È importante studiare i percorsi politici per comprendere come ciò che accade sia la sommatoria di una serie di forze non tutte intellegibili. Concetto Vecchio dedica alcune pagine, interessantissime, alla figura di Cossiga: «Fa tutto velocemente, conta su una memoria prodigiosa, è pienamente concentrato sul suo dovere. Ma questa ascesa forsennata esige i suoi tributi. Viene tormentato dalla ciclotimia, a stati di grande euforia seguono periodi di lunga depressione. Fiaccato dall’astenia, è inseguito da malattie immaginarie, fobie». E allora appare chiaro, anzi direi lampante, che gli eventi storici e le decisioni politiche che li determinano, non sono prodotti solo da calcolo, ma anche da ciò che è imponderabile: dal privatissimo, chiamiamolo così. E mica è facile capire quando questo sta accadendo… è anzi impossibile. Marco Pannella, che ha usato finanche il suo corpo come terreno per la lotta politica, non ha mai fatto politica per tornaconto personale; anche chi è stato in disaccordo con lui, questo lo ha sempre riconosciuto. E tremano i polsi, ma tremano davvero, al pensiero che spesso a determinare tragedie non siano strategie studiate, ma calcolo personale quando non l’impossibilità di guardare oltre.

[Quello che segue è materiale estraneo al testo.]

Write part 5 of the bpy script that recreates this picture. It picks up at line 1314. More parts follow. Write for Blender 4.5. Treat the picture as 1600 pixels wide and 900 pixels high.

Enzo Striano, in un libro che considero un capolavoro, “I giochi degli eroi”, riporta, modificandola leggermente, questa frase di Nietzsche: «La sventura più grande nel destino degli uomini è quando i potenti della terra non sono anche i primi sulla terra. Allora tutto diventa falso, mostruoso, difforme».
Ci ho passato l’estate su questa frase e mi sono convinto che il tempo dei primi è solo utopia.